Arxa/Intelligence
CASE STUDIES

Treasury teams that ship results.

Real outcomes from finance leaders who replaced spreadsheets and manual chases with autonomous treasury intelligence.

−18 days
Average DSO reduction
+€2.4M
Cash unlocked across cohort
94%
Forecast accuracy at 4 weeks
MANUFACTURING ETI · €45M REVENUE

How a €45M industrial ETI cut DSO by 18 days in one quarter

Challenge

A two-person finance team was running receivables follow-up by hand across more than 200 active customer accounts. Average DSO sat at 62 days against a sector benchmark of 48, and the resulting cash gap forced regular factoring at a 3.2% commission. Disputes were buried inside personal email threads, so credit notes routinely slipped past their resolution date and aging buckets drifted month after month with no clear owner.

Approach

The team connected three banks via PSD2 in the first week and imported 14 months of historical AR data so Arxa could learn each customer's actual payment behaviour rather than rely on contractual terms. Autonomous client follow-ups were enabled with French and English templates and a tone matrix tied to the customer segment. The dispute inbox was rolled out next, giving sales, finance and the controller a single shared view of every contested invoice and its status.

Results

DSO dropped from 62 to 44 days in 11 weeks, releasing €1.1M of working capital. Factoring usage was cut by 70% as the cash buffer rebuilt. The finance team reclaimed roughly six hours a week previously spent on chasing, and the CFO now starts every Monday with a clean aging view rather than a manual reconciliation pass.

-18 days DSO+€1.1M cash−70% factoring
PRIVATE EQUITY · 8 PORTCOS

How a mid-market PE fund standardized 13-week cash forecasts across 8 portfolio companies

Challenge

Each of the eight portfolio companies maintained its own Excel template for the 13-week cash forecast, with different conventions for VAT, inter-company flows and covenant headroom. Monthly variance reports landed at the fund in eight different shapes, and the investment committee was unable to compare apples-to-apples across the cohort. IC meetings routinely burned three or more hours on data normalization before any real discussion of portfolio risk could begin.

Approach

Arxa was rolled out to all eight portcos in five weeks, with a single 13-week template configured for the fund's PE-specific covenant tracking — interest cover, leverage and minimum liquidity. A cross-portco dashboard was built for the operating partners, surfacing covenant headroom, burn trajectory and forecast variance side by side. A weekly sync was scheduled to auto-publish every Monday at 7am, well before the operating partner stand-up so decisions could be made on fresh numbers.

Results

IC preparation time was cut by 70%, freeing the fund team to focus on actions rather than reformatting. Two covenant breaches were caught four weeks ahead instead of arriving as surprise events at quarter-end. €840K of trapped cash was identified across the cohort and repatriated through the fund-level sweep.
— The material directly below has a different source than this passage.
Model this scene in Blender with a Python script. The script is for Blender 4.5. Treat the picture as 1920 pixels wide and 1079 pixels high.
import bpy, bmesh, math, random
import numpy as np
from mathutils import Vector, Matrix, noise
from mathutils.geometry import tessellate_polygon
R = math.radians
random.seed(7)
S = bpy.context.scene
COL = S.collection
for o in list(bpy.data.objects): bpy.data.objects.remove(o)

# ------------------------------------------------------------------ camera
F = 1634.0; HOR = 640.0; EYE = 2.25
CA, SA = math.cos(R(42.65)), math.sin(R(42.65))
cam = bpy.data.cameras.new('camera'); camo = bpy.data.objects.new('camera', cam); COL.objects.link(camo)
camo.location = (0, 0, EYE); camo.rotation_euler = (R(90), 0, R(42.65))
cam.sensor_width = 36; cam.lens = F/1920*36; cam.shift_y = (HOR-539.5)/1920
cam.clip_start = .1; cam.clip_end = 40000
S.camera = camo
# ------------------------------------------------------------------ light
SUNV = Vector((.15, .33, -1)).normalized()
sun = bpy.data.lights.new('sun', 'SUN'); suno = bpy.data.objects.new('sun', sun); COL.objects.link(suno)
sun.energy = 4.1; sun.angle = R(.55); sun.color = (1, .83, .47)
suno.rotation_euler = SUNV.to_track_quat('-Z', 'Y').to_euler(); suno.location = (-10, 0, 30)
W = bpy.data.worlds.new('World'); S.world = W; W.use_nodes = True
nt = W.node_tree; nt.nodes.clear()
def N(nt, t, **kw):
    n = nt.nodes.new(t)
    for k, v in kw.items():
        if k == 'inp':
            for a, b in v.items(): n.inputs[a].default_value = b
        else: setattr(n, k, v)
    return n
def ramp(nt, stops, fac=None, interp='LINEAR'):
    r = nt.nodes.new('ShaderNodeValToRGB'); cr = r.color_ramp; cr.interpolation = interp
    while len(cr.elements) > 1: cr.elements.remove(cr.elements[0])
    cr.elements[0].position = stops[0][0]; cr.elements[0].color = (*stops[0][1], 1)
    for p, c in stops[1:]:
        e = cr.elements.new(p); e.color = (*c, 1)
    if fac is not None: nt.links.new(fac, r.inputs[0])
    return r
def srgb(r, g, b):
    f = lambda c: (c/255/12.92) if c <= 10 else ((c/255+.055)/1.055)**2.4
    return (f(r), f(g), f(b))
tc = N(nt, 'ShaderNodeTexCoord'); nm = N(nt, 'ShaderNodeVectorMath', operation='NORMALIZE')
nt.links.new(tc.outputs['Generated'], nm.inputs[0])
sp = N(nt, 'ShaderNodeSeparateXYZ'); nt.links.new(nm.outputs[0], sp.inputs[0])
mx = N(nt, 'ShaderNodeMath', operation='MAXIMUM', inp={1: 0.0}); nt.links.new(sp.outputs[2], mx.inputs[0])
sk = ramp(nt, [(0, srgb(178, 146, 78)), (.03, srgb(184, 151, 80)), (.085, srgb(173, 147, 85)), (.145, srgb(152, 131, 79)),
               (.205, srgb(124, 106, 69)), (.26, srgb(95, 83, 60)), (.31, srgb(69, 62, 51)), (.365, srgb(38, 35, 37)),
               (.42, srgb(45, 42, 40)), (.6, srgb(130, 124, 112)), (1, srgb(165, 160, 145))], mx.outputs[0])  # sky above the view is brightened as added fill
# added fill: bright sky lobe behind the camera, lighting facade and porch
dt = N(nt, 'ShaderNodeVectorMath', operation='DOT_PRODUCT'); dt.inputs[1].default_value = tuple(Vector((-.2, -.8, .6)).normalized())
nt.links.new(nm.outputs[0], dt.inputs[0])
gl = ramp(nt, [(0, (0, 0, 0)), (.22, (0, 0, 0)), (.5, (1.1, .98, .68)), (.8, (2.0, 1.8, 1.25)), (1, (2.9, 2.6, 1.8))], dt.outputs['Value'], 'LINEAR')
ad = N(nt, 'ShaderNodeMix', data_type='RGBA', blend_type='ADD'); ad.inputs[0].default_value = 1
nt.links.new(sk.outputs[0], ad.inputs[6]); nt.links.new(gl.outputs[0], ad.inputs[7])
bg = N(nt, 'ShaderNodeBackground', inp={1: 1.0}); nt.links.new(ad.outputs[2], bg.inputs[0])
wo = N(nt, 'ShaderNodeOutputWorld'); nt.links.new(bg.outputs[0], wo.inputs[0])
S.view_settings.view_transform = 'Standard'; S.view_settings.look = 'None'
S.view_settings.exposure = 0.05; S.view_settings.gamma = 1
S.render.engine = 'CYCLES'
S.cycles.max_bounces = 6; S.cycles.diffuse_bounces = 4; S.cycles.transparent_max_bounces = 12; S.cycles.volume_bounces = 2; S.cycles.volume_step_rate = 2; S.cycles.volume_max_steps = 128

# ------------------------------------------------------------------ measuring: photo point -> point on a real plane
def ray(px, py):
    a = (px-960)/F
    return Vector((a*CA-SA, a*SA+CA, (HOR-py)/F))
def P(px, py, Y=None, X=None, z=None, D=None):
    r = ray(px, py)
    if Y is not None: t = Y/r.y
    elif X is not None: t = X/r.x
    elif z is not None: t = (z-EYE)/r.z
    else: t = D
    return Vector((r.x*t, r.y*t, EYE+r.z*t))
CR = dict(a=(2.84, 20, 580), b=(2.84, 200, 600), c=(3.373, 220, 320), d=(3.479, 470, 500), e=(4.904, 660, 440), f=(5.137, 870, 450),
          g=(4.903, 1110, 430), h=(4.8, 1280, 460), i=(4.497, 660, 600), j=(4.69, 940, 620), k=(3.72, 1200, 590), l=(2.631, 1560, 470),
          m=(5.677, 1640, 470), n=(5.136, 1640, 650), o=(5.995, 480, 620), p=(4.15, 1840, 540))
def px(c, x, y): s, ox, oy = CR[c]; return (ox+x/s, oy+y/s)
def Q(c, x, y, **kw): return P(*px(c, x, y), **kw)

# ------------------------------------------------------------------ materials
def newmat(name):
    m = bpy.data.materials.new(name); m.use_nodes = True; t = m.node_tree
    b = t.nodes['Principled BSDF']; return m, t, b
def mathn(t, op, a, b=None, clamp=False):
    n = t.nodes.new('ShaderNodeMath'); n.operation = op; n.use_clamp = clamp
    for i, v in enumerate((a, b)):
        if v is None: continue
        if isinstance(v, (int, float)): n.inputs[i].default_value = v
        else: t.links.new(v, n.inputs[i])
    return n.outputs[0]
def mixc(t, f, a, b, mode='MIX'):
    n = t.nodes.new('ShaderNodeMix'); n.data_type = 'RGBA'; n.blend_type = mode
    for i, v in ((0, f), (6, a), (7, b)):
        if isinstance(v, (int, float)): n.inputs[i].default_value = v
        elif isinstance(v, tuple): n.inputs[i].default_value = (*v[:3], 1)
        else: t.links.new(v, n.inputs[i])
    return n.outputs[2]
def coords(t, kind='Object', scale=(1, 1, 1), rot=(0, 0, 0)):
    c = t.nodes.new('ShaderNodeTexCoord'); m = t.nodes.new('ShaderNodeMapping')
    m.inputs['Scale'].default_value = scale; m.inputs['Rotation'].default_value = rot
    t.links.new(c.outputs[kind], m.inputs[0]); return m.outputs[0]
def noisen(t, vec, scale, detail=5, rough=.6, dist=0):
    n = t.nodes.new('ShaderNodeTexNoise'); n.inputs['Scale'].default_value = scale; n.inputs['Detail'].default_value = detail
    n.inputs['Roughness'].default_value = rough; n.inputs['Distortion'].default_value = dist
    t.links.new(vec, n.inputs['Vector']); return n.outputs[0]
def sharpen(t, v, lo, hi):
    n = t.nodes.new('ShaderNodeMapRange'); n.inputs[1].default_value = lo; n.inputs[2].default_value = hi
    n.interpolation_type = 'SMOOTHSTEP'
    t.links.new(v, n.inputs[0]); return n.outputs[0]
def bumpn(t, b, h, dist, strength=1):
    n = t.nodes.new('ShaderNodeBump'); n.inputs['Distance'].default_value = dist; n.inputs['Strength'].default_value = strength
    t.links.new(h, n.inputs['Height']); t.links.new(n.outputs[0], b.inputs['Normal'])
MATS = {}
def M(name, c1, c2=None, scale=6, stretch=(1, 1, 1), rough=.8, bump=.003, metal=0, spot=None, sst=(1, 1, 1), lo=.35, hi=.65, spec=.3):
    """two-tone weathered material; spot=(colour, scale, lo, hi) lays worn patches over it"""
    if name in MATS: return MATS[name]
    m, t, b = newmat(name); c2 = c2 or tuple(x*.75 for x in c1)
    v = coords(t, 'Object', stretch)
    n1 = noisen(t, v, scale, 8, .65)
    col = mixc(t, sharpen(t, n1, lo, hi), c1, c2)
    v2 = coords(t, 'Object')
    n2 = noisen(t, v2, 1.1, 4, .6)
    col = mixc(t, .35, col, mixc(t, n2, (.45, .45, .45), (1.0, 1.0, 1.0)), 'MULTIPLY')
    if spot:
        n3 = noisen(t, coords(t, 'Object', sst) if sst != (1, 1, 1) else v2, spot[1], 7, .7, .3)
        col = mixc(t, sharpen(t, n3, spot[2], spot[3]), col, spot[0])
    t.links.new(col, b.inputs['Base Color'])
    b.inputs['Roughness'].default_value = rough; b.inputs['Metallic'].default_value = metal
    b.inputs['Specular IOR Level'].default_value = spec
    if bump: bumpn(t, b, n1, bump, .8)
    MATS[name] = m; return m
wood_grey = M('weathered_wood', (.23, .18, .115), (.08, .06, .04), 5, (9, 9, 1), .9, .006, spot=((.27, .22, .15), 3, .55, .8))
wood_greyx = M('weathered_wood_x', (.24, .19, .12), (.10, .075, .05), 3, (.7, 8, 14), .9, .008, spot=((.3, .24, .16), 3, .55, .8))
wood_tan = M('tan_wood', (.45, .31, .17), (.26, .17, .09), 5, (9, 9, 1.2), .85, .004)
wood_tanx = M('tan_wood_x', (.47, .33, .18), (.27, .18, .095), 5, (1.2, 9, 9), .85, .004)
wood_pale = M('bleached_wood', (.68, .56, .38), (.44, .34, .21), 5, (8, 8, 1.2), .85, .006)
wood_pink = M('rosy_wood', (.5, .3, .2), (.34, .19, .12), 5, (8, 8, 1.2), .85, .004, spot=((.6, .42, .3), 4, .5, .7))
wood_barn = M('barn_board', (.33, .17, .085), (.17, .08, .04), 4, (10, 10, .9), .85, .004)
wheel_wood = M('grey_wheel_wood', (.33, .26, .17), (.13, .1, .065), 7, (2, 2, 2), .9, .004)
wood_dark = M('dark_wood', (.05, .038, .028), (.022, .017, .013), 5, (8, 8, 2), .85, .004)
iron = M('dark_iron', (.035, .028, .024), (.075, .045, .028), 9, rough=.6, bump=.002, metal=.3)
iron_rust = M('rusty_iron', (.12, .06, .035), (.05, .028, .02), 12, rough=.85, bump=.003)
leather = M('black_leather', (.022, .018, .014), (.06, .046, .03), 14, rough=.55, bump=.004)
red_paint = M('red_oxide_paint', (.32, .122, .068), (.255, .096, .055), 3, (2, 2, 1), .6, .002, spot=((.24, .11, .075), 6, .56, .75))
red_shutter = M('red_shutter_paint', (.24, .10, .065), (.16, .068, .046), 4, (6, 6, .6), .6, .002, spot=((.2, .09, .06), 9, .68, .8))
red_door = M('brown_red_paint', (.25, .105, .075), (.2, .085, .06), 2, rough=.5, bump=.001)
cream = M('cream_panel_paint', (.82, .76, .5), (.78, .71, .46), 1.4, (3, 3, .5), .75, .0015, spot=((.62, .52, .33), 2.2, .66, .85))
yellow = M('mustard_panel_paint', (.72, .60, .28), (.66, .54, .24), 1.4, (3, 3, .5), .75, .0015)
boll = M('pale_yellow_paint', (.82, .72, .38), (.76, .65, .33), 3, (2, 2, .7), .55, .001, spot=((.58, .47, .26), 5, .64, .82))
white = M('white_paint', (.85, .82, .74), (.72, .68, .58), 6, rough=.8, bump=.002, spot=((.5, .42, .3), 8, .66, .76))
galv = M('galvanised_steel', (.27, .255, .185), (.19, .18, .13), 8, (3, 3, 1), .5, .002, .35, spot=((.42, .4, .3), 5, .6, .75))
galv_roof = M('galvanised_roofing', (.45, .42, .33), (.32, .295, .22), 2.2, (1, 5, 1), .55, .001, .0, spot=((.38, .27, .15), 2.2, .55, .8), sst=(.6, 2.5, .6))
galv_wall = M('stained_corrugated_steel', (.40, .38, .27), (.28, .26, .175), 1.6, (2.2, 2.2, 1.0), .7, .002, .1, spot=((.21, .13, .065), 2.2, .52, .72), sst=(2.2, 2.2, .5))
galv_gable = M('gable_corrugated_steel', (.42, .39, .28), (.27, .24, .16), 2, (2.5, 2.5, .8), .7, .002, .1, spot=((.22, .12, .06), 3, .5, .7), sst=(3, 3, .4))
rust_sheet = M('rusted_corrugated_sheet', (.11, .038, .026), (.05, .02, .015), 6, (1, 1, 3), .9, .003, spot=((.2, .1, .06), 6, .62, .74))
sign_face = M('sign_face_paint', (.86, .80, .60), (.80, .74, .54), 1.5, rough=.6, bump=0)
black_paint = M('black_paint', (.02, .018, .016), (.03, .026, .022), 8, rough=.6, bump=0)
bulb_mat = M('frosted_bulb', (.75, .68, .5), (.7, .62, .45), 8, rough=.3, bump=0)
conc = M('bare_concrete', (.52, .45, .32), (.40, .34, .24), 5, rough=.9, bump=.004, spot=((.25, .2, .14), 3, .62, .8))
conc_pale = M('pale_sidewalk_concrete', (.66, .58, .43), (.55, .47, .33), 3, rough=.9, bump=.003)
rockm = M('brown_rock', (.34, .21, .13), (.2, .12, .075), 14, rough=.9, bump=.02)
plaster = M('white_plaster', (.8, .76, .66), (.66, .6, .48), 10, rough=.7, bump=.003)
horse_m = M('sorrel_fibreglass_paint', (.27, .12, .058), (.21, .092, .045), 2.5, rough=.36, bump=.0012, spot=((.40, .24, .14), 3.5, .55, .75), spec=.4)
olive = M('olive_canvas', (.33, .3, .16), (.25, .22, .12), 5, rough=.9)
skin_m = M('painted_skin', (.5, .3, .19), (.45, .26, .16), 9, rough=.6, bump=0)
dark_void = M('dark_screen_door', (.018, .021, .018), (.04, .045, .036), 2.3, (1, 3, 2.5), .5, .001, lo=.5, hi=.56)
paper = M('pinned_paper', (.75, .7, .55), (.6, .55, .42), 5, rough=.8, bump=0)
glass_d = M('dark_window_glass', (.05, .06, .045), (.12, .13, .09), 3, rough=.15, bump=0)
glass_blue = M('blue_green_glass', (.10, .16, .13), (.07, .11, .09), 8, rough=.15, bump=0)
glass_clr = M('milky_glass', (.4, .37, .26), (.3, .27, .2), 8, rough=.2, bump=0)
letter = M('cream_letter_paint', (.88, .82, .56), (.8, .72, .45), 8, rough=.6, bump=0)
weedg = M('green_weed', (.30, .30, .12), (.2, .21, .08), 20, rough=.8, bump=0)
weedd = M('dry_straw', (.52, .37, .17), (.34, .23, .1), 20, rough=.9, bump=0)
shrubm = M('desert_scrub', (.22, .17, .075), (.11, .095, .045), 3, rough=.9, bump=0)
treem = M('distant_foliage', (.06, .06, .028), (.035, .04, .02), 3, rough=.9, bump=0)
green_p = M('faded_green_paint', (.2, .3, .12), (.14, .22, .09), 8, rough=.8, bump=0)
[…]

−70% IC prep2 covenants saved+€840K swept
SAAS SCALE-UP · €18M ARR

How a Series B SaaS extended runway by 5 months without raising

Challenge

The CFO had been quoting an 18-month runway figure that did not survive board scrutiny — the underlying model averaged historical burn and ignored seasonality of payroll and annual prepayments. The board pushed for a precise burn breakdown supported by live data. Recurring charges were scattered across seven SaaS subscriptions and three office leases under different owners, and there was no dynamic scenario model that could be re-run on demand when assumptions changed.

Approach

Payroll, primary banking and Stripe were connected first to give Arxa a complete view of inflows and outflows. The scenario engine was used to model three burn paths — base, austerity and growth — with shared driver assumptions so the board could compare them on the same axes. The recurring-charges template surfaced €380K of duplicate or unused SaaS subscriptions over the trailing year. Covenant alerts were configured on the venture-debt facility to flag any drift toward the minimum liquidity threshold.

Results

Runway was recalibrated to 23 months in the austerity scenario, with the underlying assumptions visible to every board member. €380K was saved in subscription cleanup within the first month. The board approved continued growth investment without a bridge round, and the CFO now presents a fresh 13-week forecast every Monday morning.